To be done ▸ Quote the data below in full, please, without altering anything.

_ _ _ _ _

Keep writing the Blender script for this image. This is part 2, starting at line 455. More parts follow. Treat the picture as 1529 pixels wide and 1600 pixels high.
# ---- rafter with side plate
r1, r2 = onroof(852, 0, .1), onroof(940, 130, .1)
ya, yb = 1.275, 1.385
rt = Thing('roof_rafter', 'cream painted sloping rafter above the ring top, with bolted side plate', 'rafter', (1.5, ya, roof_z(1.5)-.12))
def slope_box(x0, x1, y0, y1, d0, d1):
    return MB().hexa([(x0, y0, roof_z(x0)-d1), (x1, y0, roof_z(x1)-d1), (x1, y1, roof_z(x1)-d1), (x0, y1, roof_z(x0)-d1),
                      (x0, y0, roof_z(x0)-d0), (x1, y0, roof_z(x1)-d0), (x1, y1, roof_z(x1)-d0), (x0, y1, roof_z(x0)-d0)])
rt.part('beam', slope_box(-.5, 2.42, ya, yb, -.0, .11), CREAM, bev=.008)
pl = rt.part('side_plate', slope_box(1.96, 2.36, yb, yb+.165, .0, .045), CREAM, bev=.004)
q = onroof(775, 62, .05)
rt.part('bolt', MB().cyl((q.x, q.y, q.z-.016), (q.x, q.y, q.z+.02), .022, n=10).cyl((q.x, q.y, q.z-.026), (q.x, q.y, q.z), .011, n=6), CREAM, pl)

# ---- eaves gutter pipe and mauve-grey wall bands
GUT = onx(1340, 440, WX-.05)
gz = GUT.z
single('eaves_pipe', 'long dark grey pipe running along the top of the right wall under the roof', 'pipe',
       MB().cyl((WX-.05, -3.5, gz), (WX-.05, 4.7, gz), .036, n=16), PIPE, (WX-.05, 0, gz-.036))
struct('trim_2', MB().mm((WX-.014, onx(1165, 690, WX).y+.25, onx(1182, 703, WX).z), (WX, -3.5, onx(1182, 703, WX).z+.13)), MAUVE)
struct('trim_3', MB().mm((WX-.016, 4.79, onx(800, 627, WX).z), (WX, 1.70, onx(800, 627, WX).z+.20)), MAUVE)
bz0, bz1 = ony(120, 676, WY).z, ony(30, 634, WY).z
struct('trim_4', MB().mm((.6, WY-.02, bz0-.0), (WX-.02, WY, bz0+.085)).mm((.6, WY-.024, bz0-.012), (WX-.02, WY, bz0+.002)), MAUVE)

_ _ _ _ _

Exercise response ▸
Keep writing the Blender script for this image. This is part 2, starting at line 455. More parts follow. Treat the picture as 1529 pixels wide and 1600 pixels high.
# ---- rafter with side plate
r1, r2 = onroof(852, 0, .1), onroof(940, 130, .1)
ya, yb = 1.275, 1.385
rt = Thing('roof_rafter', 'cream painted sloping rafter above the ring top, with bolted side plate', 'rafter', (1.5, ya, roof_z(1.5)-.12))
def slope_box(x0, x1, y0, y1, d0, d1):
    return MB().hexa([(x0, y0, roof_z(x0)-d1), (x1, y0, roof_z(x1)-d1), (x1, y1, roof_z(x1)-d1), (x0, y1, roof_z(x0)-d1),
                      (x0, y0, roof_z(x0)-d0), (x1, y0, roof_z(x1)-d0), (x1, y1, roof_z(x1)-d0), (x0, y1, roof_z(x0)-d0)])
rt.part('beam', slope_box(-.5, 2.42, ya, yb, -.0, .11), CREAM, bev=.008)
pl = rt.part('side_plate', slope_box(1.96, 2.36, yb, yb+.165, .0, .045), CREAM, bev=.004)
q = onroof(775, 62, .05)
rt.part('bolt', MB().cyl((q.x, q.y, q.z-.016), (q.x, q.y, q.z+.02), .022, n=10).cyl((q.x, q.y, q.z-.026), (q.x, q.y, q.z), .011, n=6), CREAM, pl)

# ---- eaves gutter pipe and mauve-grey wall bands
GUT = onx(1340, 440, WX-.05)
gz = GUT.z
single('eaves_pipe', 'long dark grey pipe running along the top of the right wall under the roof', 'pipe',
       MB().cyl((WX-.05, -3.5, gz), (WX-.05, 4.7, gz), .036, n=16), PIPE, (WX-.05, 0, gz-.036))
struct('trim_2', MB().mm((WX-.014, onx(1165, 690, WX).y+.25, onx(1182, 703, WX).z), (WX, -3.5, onx(1182, 703, WX).z+.13)), MAUVE)
struct('trim_3', MB().mm((WX-.016, 4.79, onx(800, 627, WX).z), (WX, 1.70, onx(800, 627, WX).z+.20)), MAUVE)
bz0, bz1 = ony(120, 676, WY).z, ony(30, 634, WY).z
struct('trim_4', MB().mm((.6, WY-.02, bz0-.0), (WX-.02, WY, bz0+.085)).mm((.6, WY-.024, bz0-.012), (WX-.02, WY, bz0+.002)), MAUVE)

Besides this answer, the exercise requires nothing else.